The real problem was in parts of levee construction, “the authorities forgot to regularly cut the undergrowth which attract the beavers to the area”, Mizera said.
Opposition Law and Justice (PiS) MP Marcin Ociepa, speaking in parliament on September 25, mocked Tusk for his remarks on beavers.
“Donald Tusk will blame anyone but himself and this is sometimes grotesque as in the case of blaming beavers for the floods,” he said.
“I wonder if these beavers are to blame for Storm Boris or the lack of information flowing between state officials and local governments?”
In parliament, the same day, Tusk preferred to concentrate on other issues regarding the floods. He warned against ‘fake news’ of levees being blown up to deliberately flood towns, saying these stories were intended to sow panic and undermine trust in the state.
Tusk pointed to Moscow, and said there had been growth in recorded activity from “Russian-linked accounts”.

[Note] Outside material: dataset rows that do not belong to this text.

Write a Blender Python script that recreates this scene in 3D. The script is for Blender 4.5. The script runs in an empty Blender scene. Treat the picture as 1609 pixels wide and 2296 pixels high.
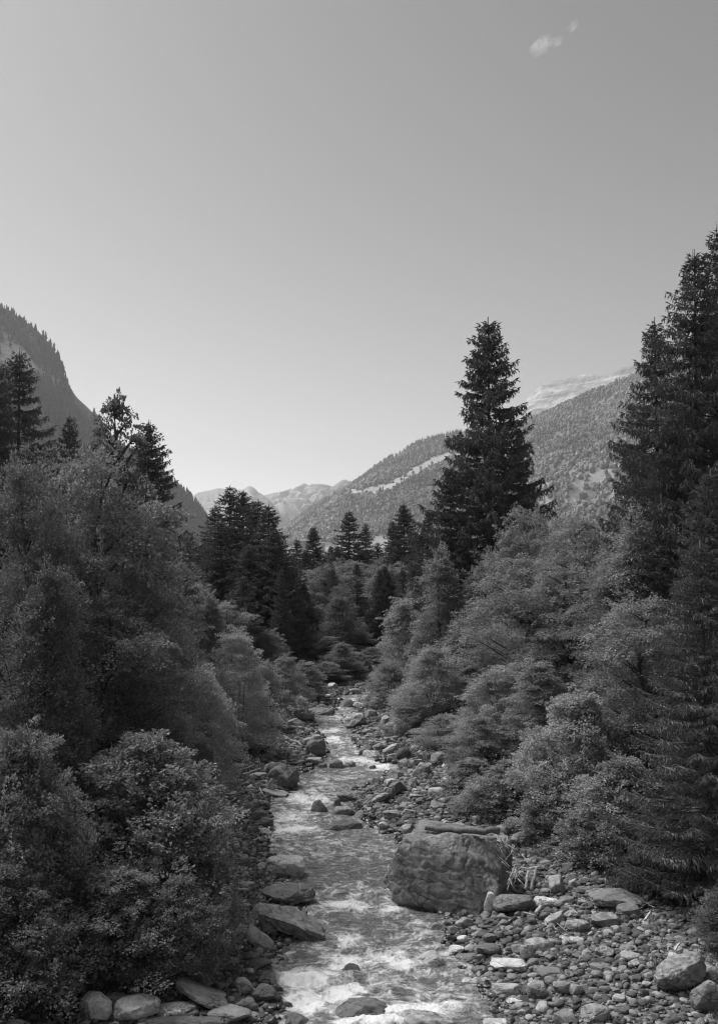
import bpy, math
import numpy as np

# ------------------------------------------------------------------ camera, sky, sun, exposure
SC = bpy.context.scene
RW, RH, F = 717.0, 1024.0, 995.0
HOR = 580.0                                   # picture row of the true horizon
PITCH = math.atan((HOR - 512.0) / F)
EYE = np.array([0.0, 0.0, 8.0])
SUN_AZ, SUN_EL = -58.0, 55.0                  # degrees, azimuth clockwise from +Y

cam_d = bpy.data.cameras.new("camera")
cam = bpy.data.objects.new("camera", cam_d)
SC.collection.objects.link(cam)
cam.location = EYE
cam.rotation_euler = (math.pi / 2 + PITCH, 0, 0)
cam_d.sensor_fit = 'VERTICAL'
cam_d.sensor_height = 36.0
cam_d.lens = 36.0 * F / RH
cam_d.clip_start = 0.1
cam_d.clip_end = 30000
SC.camera = cam

world = bpy.data.worlds.new("World")
SC.world = world
world.use_nodes = True
wt = world.node_tree
wt.nodes.clear()
wo = wt.nodes.new('ShaderNodeOutputWorld')
bg = wt.nodes.new('ShaderNodeBackground')
sky = wt.nodes.new('ShaderNodeTexSky')
sky.sky_type = 'NISHITA'
sky.sun_disc = False
sky.sun_elevation = math.radians(SUN_EL)
sky.sun_rotation = math.radians(SUN_AZ)
sky.altitude = 900
sky.air_density = 1.0
sky.dust_density = 1.6
sky.ozone_density = 1.0
sep = wt.nodes.new('ShaderNodeSeparateColor')
wt.links.new(sky.outputs[0], sep.inputs[0])
def wmath(op, a, b):
    n = wt.nodes.new('ShaderNodeMath'); n.operation = op
    for i, v in enumerate((a, b)):
        if isinstance(v, (int, float)): n.inputs[i].default_value = v
        else: wt.links.new(v, n.inputs[i])
    return n.outputs[0]
# black and white film: weighted sum of the three channels of the sky
grey = wmath('ADD', wmath('ADD', wmath('MULTIPLY', sep.outputs[0], 0.92), wmath('MULTIPLY', sep.outputs[1], 0.12)),
             wmath('MULTIPLY', sep.outputs[2], 0.0))
grey = wmath('MULTIPLY', wmath('POWER', wmath('MULTIPLY', grey, 0.25), 1.48), 4.0)     # contrasty film
cmb = wt.nodes.new('ShaderNodeCombineColor')
for i in range(3): wt.links.new(grey, cmb.inputs[i])
wt.links.new(cmb.outputs[0], bg.inputs['Color'])
bg.inputs['Strength'].default_value = 0.12
wt.links.new(bg.outputs[0], wo.inputs['Surface'])

sun_d = bpy.data.lights.new("sun", 'SUN')
sun_d.energy = 3.2
sun_d.angle = math.radians(40)
sun_d.color = (1.0, 1.0, 1.0)
sun = bpy.data.objects.new("sun", sun_d)
SC.collection.objects.link(sun)
az, el = math.radians(SUN_AZ), math.radians(SUN_EL)
SUNV = np.array([math.sin(az) * math.cos(el), math.cos(az) * math.cos(el), math.sin(el)])
from mathutils import Vector
sun.rotation_euler = Vector(SUNV).to_track_quat('Z', 'Y').to_euler()
sun.location = (-60, 40, 60)

SC.view_settings.view_transform = 'Standard'
SC.view_settings.look = 'None'
SC.view_settings.gamma = 1.0
SC.view_settings.use_curve_mapping = False
SC.view_settings.exposure = 0.66
SC.render.engine = 'CYCLES'
SC.cycles.use_denoising = True
SC.cycles.denoising_prefilter = 'NONE'
SC.cycles.denoising_input_passes = 'RGB_ALBEDO_NORMAL'
SC.cycles.pixel_filter_type = 'BLACKMAN_HARRIS'
SC.cycles.filter_width = 1.2
SC.cycles.use_adaptive_sampling = False
SC.cycles.max_bounces = 6
SC.cycles.diffuse_bounces = 3
SC.cycles.glossy_bounces = 2
SC.cycles.transmission_bounces = 3
SC.cycles.volume_bounces = 0
SC.cycles.transparent_max_bounces = 6
SC.cycles.caustics_reflective = False
SC.cycles.caustics_refractive = False

# ------------------------------------------------------------------ numbers and noise
COL = SC.collection
def hash3(ix, iy, iz, seed):
    h = (ix.astype(np.int64) * 374761393 + iy.astype(np.int64) * 668265263 + iz.astype(np.int64) * 2147483647 + seed * 1274126177) & 0xFFFFFFFF
    h = ((h ^ (h >> 13)) * 1274126177) & 0xFFFFFFFF
    h = ((h ^ (h >> 16)) * 2246822519) & 0xFFFFFFFF
    return ((h ^ (h >> 15)) & 0xFFFF) / 65535.0
def vnoise(p, seed=0):
    p = np.asarray(p, float)
    i = np.floor(p).astype(np.int64); f = p - i
    u = f * f * f * (f * (f * 6 - 15) + 10)
    r = 0
    for dx in (0, 1):
        wx = u[:, 0] if dx else 1 - u[:, 0]
        for dy in (0, 1):
            wy = u[:, 1] if dy else 1 - u[:, 1]
            for dz in (0, 1):
                wz = u[:, 2] if dz else 1 - u[:, 2]
                r = r + wx * wy * wz * hash3(i[:, 0] + dx, i[:, 1] + dy, i[:, 2] + dz, seed)
    return r * 2 - 1
def fbm(p, seed=0, octv=4, gain=0.5, lac=2.03):
    p = np.asarray(p, float); a = 1.0; t = 0; s = 0
    for k in range(octv):
        t = t + a * vnoise(p + 17.3 * k, seed + k * 7); s += a
        a *= gain; p = p * lac
    return t / s
def xy0(x, y, sc=1.0):
    x, y = np.broadcast_arrays(np.asarray(x, float), np.asarray(y, float))
    return np.stack([x.ravel() * sc, y.ravel() * sc, np.zeros(x.size)], 1)
def smooth(a, b, x):
    t = np.clip((x - a) / (b - a), 0, 1)
    return t * t * (3 - 2 * t)

# picture grid used while measuring the photograph: 1609 x 2296
KX, KY = RW / 1609.0, RH / 2296.0
cp, sp_ = math.cos(PITCH), math.sin(PITCH)
def ray(dx, dy):
    a = (np.asarray(dx, float) * KX - RW / 2) / F
    b = (RH / 2 - np.asarray(dy, float) * KY) / F
    return a, cp - b * sp_, sp_ + b * cp          # x, y, z
def at(dx, dy, Y):
    """point on the sight line of a measured spot at distance Y up the valley"""
    a, yy, zz = ray(dx, dy)
    t = Y / yy
    return np.array([EYE[0] + a * t, Y, EYE[2] + zz * t])
def proj(P):
    x, y, z = P[:, 0], P[:, 1], P[:, 2] - EYE[2]
    d = y * cp + z * sp_; u = -y * sp_ + z * cp
    return (x / d * F + RW / 2) / KX, (RH / 2 - u / d * F) / KY

def crop(c, x, y):
    k = {3: (392.4, 1037.2, .3484), 5: (0, 1738, .3833), 6: (448.5, 1457.6, .3136), 7: (448.5, 1850.1, .3833), 8: (992.3, 1794, .3833),
         9: (1093.2, 1822, .1916), 1: (0, 616.6, .5), 2: (804.5, 448.5, .5), 0: (0, 0, 1)}[c]
    return k[0] + k[2] * x, k[1] + k[2] * y

# ------------------------------------------------------------------ mesh helpers
def mesh_np(name, v, f, smooth_=True, attrs=None):
    v = np.ascontiguousarray(v, dtype=np.float32); f = np.ascontiguousarray(f, dtype=np.int32)
    me = bpy.data.meshes.new(name)
    me.vertices.add(len(v)); me.vertices.foreach_set('co', v.ravel())
    nf, k = f.shape
    me.loops.add(nf * k); me.loops.foreach_set('vertex_index', f.ravel())
    me.polygons.add(nf); me.polygons.foreach_set('loop_start', np.arange(nf, dtype=np.int32) * k)
    me.polygons.foreach_set('use_smooth', np.full(nf, smooth_, dtype=bool))
    if attrs:
        for n, a in attrs.items():
            at_ = me.attributes.new(n, 'FLOAT', 'POINT'); at_.data.foreach_set('value', np.ascontiguousarray(a, dtype=np.float32))
    me.update(calc_edges=True)
    return me
def link(name, me, mat=None, parent=None):
    o = bpy.data.objects.new(name, me); COL.objects.link(o)
    if mat is not None and not me.materials: me.materials.append(mat)
    if parent is not None: o.parent = parent
    return o
def tag(o, label=None, cat=None, group=None, kind=None):
    if label: o['label'] = label
    if cat: o['category'] = cat
    if group: o['group'] = group
    if kind: o['kind'] = kind
    return o
def empty(name, loc):
    o = bpy.data.objects.new(name, None); COL.objects.link(o); o.location = loc; o.empty_display_size = 0.3
    return o
def copy_tree(root):
    r = root.copy(); COL.objects.link(r)
    for ch in root.children:
        c = ch.copy(); COL.objects.link(c); c.parent = r
    return r
def grid_faces(nu, nv):
    a = np.arange(nu * nv).reshape(nu, nv)
    return np.stack([a[:-1, :-1].ravel(), a[1:, :-1].ravel(), a[1:, 1:].ravel(), a[:-1, 1:].ravel()], 1)
_ico = {}
def ico(n):
    if n in _ico: return _ico[n]
    t = (1 + 5 ** .5) / 2
    v = [(-1, t, 0), (1, t, 0), (-1, -t, 0), (1, -t, 0), (0, -1, t), (0, 1, t), (0, -1, -t), (0, 1, -t), (t, 0, -1), (t, 0, 1), (-t, 0, -1), (-t, 0, 1)]
    f = [(0, 11, 5), (0, 5, 1), (0, 1, 7), (0, 7, 10), (0, 10, 11), (1, 5, 9), (5, 11, 4), (11, 10, 2), (10, 7, 6), (7, 1, 8),
         (3, 9, 4), (3, 4, 2), (3, 2, 6), (3, 6, 8), (3, 8, 9), (4, 9, 5), (2, 4, 11), (6, 2, 10), (8, 6, 7), (9, 8, 1)]
    v = [np.array(p, float) / np.linalg.norm(p) for p in v]
    for _ in range(n):
        mid = {}; nf = []
        def m(a, b):
            k = (min(a, b), max(a, b))
            if k not in mid:
                p = v[a] + v[b]; v.append(p / np.linalg.norm(p)); mid[k] = len(v) - 1
            return mid[k]
        for a, b, c in f:
            ab, bc, ca = m(a, b), m(b, c), m(c, a)
            nf += [(a, ab, ca), (b, bc, ab), (c, ca, bc), (ab, bc, ca)]
        f = nf
    _ico[n] = (np.array(v), np.array(f)); return _ico[n]
def norm(v): return v / (np.linalg.norm(v, axis=-1, keepdims=True) + 1e-9)
class MB:
    """collects quads / tris as quads into one mesh"""
    def __init__(s): s.v = []; s.f = []; s.n = 0
    def add(s, v, f):
        s.v.append(np.asarray(v, float)); s.f.append(np.asarray(f) + s.n); s.n += len(v)
    def tube(s, pts, rad, k=6, wob=0.0, rng=None):
        pts = np.asarray(pts, float); n = len(pts); rad = np.broadcast_to(rad, (n,))
        tg = norm(np.gradient(pts, axis=0))
        ref = np.array([0.13, 0.21, 0.97]) if abs(tg[0, 2]) < .9 else np.array([1., .1, 0])
        a = norm(np.cross(tg, ref)); b = np.cross(tg, a)
        th = np.arange(k) * 2 * math.pi / k
        R = rad[:, None] * (1 + (wob * rng.uniform(-1, 1, (n, k)) if wob else 0))
        P = pts[:, None] + R[..., None] * (np.cos(th)[None, :, None] * a[:, None] + np.sin(th)[None, :, None] * b[:, None])
        idx = np.arange(n * k).reshape(n, k)
        f = np.stack([idx[:-1], np.roll(idx, -1, 1)[:-1], np.roll(idx, -1, 1)[1:], idx[1:]], -1).reshape(-1, 4)
        v = P.reshape(-1, 3)
        c0, c1 = len(v), len(v) + 1
        v = np.vstack([v, pts[0], pts[-1]])
        caps = [(idx[0, (i + 1) % k], idx[0, i], c0, c0) for i in range(k)] + [(idx[-1, i], idx[-1, (i + 1) % k], c1, c1) for i in range(k)]
        s.add(v, np.vstack([f, caps]))
    def get(s): return np.vstack(s.v), np.vstack(s.f)
def build_quads(name, v, f, smooth_=True):
    """faces may be degenerate quads (cap triangles)"""
    tri = f[:, 2] == f[:, 3]
    me = bpy.data.meshes.new(name)
    v = np.ascontiguousarray(v, dtype=np.float32)
    cnt = np.where(tri, 3, 4); loops = np.concatenate([f[i, :c] for i, c in enumerate(cnt)]) if tri.any() else f.ravel()
    me.vertices.add(len(v)); me.vertices.foreach_set('co', v.ravel())
    me.loops.add(len(loops)); me.loops.foreach_set('vertex_index', np.ascontiguousarray(loops, dtype=np.int32))
    me.polygons.add(len(f)); me.polygons.foreach_set('loop_start', np.concatenate([[0], np.cumsum(cnt)[:-1]]).astype(np.int32))
    me.polygons.foreach_set('use_smooth', np.full(len(f), smooth_, dtype=bool))
    me.update(calc_edges=True)
    return me

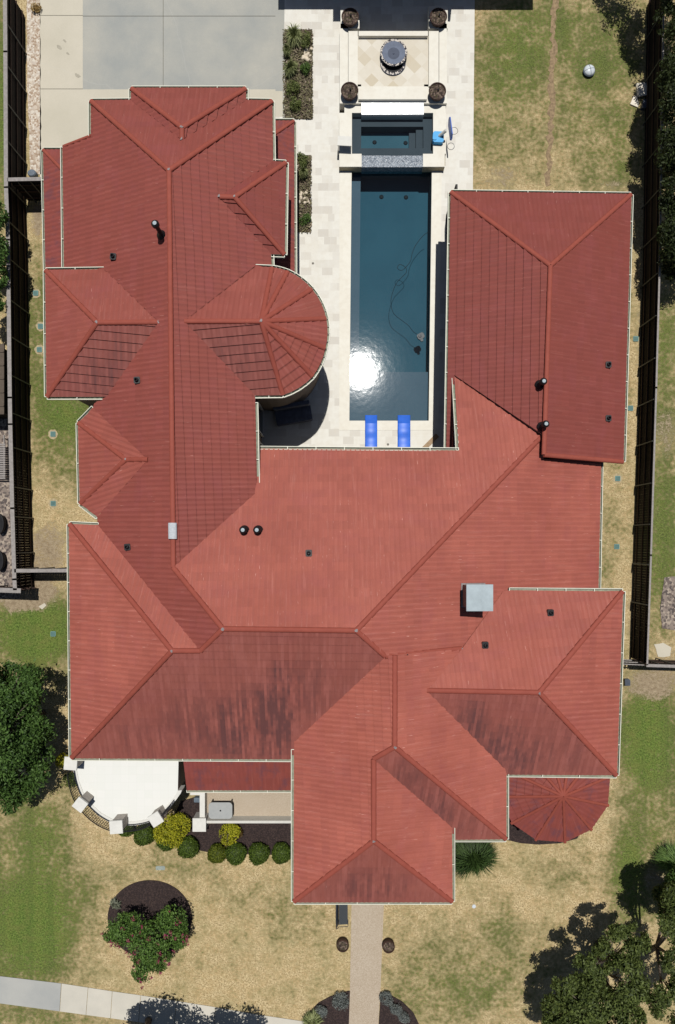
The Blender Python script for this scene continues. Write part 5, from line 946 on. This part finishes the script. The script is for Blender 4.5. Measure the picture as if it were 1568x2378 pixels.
p = P(373, 2015); mb = MB(); mb.box((p.x, p.y, .01), (.55, .24, .03), 0, 0, .05); tag(link('meter_cover', mb, simple('faded_blue_lid', lin(158, 168, 160, .8), .7, .2, 9), loc=(p.x, p.y, 0)), 'faded blue meter lid in the dry front lawn above the round bed', 'meter cover')
# things in the neighbour's side yard
pn = P(3, 1070, .5); nl = thing('slatted_bench', 'white slatted bench in the yard behind the west fence', 'bench', (pn.x, pn.y, 0)); mb = MB(); 
for k in range(16): y_ = pn.y + .95 - k * .13; mb.box((pn.x - .25, y_, .5), (1.0, .09, .03))
link('slat', mb, CAPW, nl)
for sx in (-.6, .15):
    mb = MB(); mb.bar((pn.x + sx, pn.y - 1, .45), (pn.x + sx, pn.y + 1.5, .45), .06, .06); mb.bar((pn.x + sx, pn.y - .9, 0), (pn.x + sx, pn.y - .9, .45), .06, .06); mb.bar((pn.x + sx, pn.y + 1.3, 0), (pn.x + sx, pn.y + 1.3, .45), .06, .06); link('frame', mb, CAPW, nl)
for (x, y, lab) in ((-2, 1216, 'upper black round tub in the yard behind the west fence'), (-3, 1302, 'lower black round tub in the yard behind the west fence')):
    p = P(x, y, .5); mb = MB(); mb.lathe((p.x, p.y, 0), [(.2, 0), (.28, .4), (.28, .52), (.24, .53), (.22, .4), (.001, .38)], 22, sy=2.1); tag(link('plastic_tub', mb, BLACK, loc=(p.x, p.y, 0)), lab, 'tub', 'black tubs behind the west fence')
ps = P(-2, 880, 2.0); sh = thing('garden_shed', 'dark ribbed shed roof edge showing behind the west fence', 'shed', (ps.x, ps.y, 0)); mb = MB(); mb.box((ps.x - .75, ps.y, .95), (1.7, 3.6, 1.9)); link('wall', mb, FENCE, sh); mb = MB(); mb.prism([(ps.x - 1.7, ps.y - 1.95), (ps.x + .28, ps.y - 1.95), (ps.x + .28, ps.y + 1.95), (ps.x - 1.7, ps.y + 1.95)], 1.9, 2.0)
for k in range(5): mb.bar((ps.x - 1.7, ps.y - 1.5 + .75 * k, 2.02), (ps.x + .28, ps.y - 1.5 + .75 * k, 2.02), .05, .06)
link('roof', mb, simple('brown_shed_roof', lin(104, 92, 80, .7), .8), sh)
print('HV', {n: round(h, 2) for n, h in HV.items()})
for o in bpy.data.objects:
    if '_o' in o: del o['_o']
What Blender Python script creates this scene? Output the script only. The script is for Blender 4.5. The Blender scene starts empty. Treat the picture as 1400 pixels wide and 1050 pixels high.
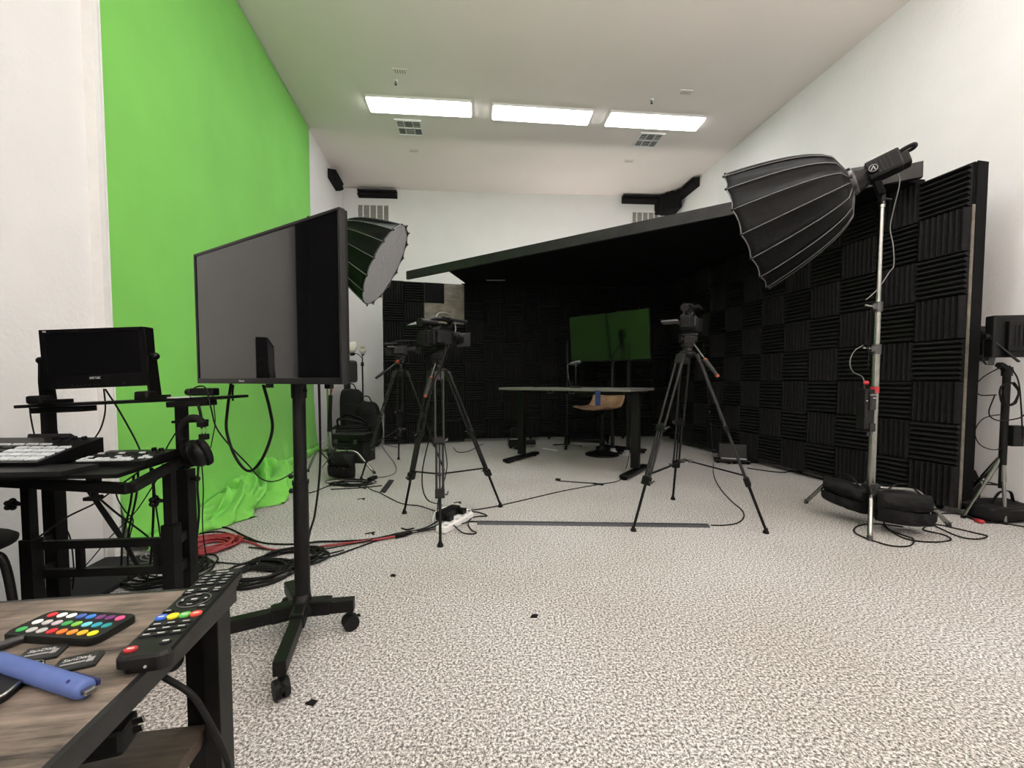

The opposition PiS, however, concentrated on the lack of response to the flood in the Kłodzko valley during the weekend of September 13-15.
The PiS pointed to public documents from September 11, issued by Poland’s state meteorologists (IMGW), announcing third-degree hydrological and meteorological warnings for that region.
The warnings were sent to the government’s security centre (RCB), warning of severe rainfall and a 95 per cent probability of flooding.
Despite these warnings and a crisis management team being formed, the government took no decisive action to cope with the disaster, said the PiS.
Along with the PiS’s criticism, witnesses in the Kłodzko area claimed in Polish media they were left to their own devices on the weekend of September 13-15.
The army and fire and other emergency services only arrived the week after, they added.